I've been fighting with the same problem for some time now and I think that there is actually no real solution if you want to stick to the well-known algorithms. Here is what I found:

Adding to Mark's answer, in The Scaled Unscented Transform, Julier actually points out that (at least without $\beta$)

The predicted mean and covariance are accurate to the second order and $\mathbf{P'}_{yy}$ is guaranteed to be positive semidefinite if all of the untransformed weights are non-negative.

The untransformed weights in Wan and van der Merwe's paper correspond to Julier's original formulation in A New Extension of the Kalman Filter to Nonlinear Systems with $w_0 = \frac{k}{n+k}$ and $ w_i = \frac{1}{2(n+k)}$. The k + n = 3 rule will thus still not result in a guaranteed positive semidefinite covariance estimate if n is larger than 3. Actually, Wan and van der Merwe suggest setting k to 0, which results in an non-negative untransformed $w_0=0$ but still gives a negative transformed $w_0$.

So it seems that following the standard approaches, negative weights for the mean cannot be avoided if n is larger than 3. This is also a result in A Numerical-Integration Perspective on Gaussian Filters Section IV A, where they point out that having negative weights is indeed undesirable and can mess up the stability of the filter. So most probably, you are not missing something - the problem is the (scaled) UKF.

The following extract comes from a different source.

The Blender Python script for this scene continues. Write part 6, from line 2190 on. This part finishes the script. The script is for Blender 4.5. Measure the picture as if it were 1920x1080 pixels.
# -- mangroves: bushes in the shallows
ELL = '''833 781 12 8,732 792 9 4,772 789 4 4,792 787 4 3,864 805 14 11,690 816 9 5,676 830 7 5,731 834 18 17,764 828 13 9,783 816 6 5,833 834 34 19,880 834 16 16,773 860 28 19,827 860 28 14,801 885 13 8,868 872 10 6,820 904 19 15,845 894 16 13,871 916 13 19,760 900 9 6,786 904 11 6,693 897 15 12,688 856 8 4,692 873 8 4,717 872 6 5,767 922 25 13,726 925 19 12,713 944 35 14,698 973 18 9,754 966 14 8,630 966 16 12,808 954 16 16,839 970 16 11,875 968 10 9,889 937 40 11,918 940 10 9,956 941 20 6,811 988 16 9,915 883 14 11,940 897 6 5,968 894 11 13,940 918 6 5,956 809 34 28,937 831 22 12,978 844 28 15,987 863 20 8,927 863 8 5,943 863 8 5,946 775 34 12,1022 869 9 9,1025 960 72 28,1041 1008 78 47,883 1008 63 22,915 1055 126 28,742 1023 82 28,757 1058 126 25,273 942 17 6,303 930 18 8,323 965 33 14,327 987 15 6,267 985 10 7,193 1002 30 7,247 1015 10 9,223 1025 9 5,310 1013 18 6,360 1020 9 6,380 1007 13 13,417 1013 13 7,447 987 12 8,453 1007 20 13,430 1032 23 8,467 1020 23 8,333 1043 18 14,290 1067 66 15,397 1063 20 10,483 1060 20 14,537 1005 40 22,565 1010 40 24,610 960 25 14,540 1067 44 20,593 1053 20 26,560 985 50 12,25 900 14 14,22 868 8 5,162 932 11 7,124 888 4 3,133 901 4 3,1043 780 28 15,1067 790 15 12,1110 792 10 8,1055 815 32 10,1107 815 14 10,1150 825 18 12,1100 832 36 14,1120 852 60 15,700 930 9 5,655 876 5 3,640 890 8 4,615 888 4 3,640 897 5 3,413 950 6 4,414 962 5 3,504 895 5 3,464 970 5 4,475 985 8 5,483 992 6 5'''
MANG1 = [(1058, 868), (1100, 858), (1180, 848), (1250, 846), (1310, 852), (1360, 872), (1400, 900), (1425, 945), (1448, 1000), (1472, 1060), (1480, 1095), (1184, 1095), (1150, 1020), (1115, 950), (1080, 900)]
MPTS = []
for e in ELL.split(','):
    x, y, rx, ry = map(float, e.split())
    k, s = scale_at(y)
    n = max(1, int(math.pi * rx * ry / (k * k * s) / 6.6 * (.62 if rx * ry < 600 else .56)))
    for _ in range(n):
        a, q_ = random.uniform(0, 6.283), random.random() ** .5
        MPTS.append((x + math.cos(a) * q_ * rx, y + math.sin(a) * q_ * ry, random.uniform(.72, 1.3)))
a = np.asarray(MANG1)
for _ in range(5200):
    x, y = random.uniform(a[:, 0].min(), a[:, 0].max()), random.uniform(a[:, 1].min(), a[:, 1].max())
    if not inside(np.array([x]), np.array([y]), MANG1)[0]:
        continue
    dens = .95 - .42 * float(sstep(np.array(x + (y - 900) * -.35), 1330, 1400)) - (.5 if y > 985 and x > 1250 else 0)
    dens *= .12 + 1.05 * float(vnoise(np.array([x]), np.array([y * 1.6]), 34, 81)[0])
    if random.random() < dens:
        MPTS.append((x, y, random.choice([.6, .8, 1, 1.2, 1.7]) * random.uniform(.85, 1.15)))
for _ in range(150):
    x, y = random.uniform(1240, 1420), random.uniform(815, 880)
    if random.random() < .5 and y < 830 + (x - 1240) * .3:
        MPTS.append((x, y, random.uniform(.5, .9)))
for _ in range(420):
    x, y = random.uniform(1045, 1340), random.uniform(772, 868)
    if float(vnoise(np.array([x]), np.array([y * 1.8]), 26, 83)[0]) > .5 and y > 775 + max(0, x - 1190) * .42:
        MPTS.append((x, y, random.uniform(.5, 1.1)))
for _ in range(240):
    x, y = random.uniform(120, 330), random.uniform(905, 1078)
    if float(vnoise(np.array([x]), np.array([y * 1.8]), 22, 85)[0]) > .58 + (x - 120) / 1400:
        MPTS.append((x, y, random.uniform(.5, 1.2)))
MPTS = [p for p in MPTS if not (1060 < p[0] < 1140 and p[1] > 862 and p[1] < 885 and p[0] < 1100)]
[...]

My solution so far has been to use the version in A New Extension of the Kalman Filter to Nonlinear Systems with a small, positive k. This however also somewhat suffers from high-dimensional states since the sigma points are placed farther away from the mean the higher n is. (Which I think was the reason for introducing the scaled unscented transform to begin with...)

Finally, if you feel adventurous, you can look into newer approaches for placing the sigma points. For example here the authors tried to learn the parameters $\alpha$,$\beta$ and k and ended up with very different and sometimes unconventional choices for different systems.